For anyone not named Hill, that was a difficult task Thursday. Hill's sinker has such movement that when he can place it on both sides of the plate he rarely has to throw his other pitches. In the third, he threw one to Phillies shortstop Jimmy Rollins, hitting left-handed, with a 1-2 count. The ball started in toward Rollins's body, but then darted hard back over the plate. Rollins couldn't lift his bat, and he was called out on strikes.
"For a lefty, you have pitches coming at your front hip," catcher Brian Schneider said, "and it's hard to tell yourself, 'Oh, swing.' "
The truest assessment of such a pitch, and how it factored into such a performance, comes from the opposition. The Phillies were wowed.
"He's probably got one of the best sinkers in the league, between him and Brandon Webb," said Rowand, introducing the reigning National League Cy Young award winner into the conversation. "He throws it hard.
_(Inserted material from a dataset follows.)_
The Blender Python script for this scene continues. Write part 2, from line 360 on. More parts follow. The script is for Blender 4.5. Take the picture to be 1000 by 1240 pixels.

He hits his spots with it. He'll backdoor it on righties. He gave us fits today."
And then, when he walked Pat Burrell to lead off the eighth, he gave himself fits. The Nationals had seized a 4-0 lead on Dmitri Young's solo homer in the fourth and a three-run sixth that ended Hamels's day. Rowand's homer, on a sinker that Hill called a "bad pitch," got the Phillies a run.
So after the walk to Victorino in the ninth, Acta pulled Hill. On came Cordero, who has had fits of his own. But as he worked through those problems, Cordero realized he was relying too much on his slider, not enough on his fastball.
"That's what got me to where I am today," Cordero said.
So he went back to it Thursday. Chase Utley hit a fly ball to the warning track in center, but Church caught it. Ryan Howard followed with a double down the line, and Burrell hit a sacrifice fly. But when he needed to, Cordero struck out Wes Helms with a fastball to end it, preserving a brilliant win for Hill -- though he probably wouldn't assess it that way himself.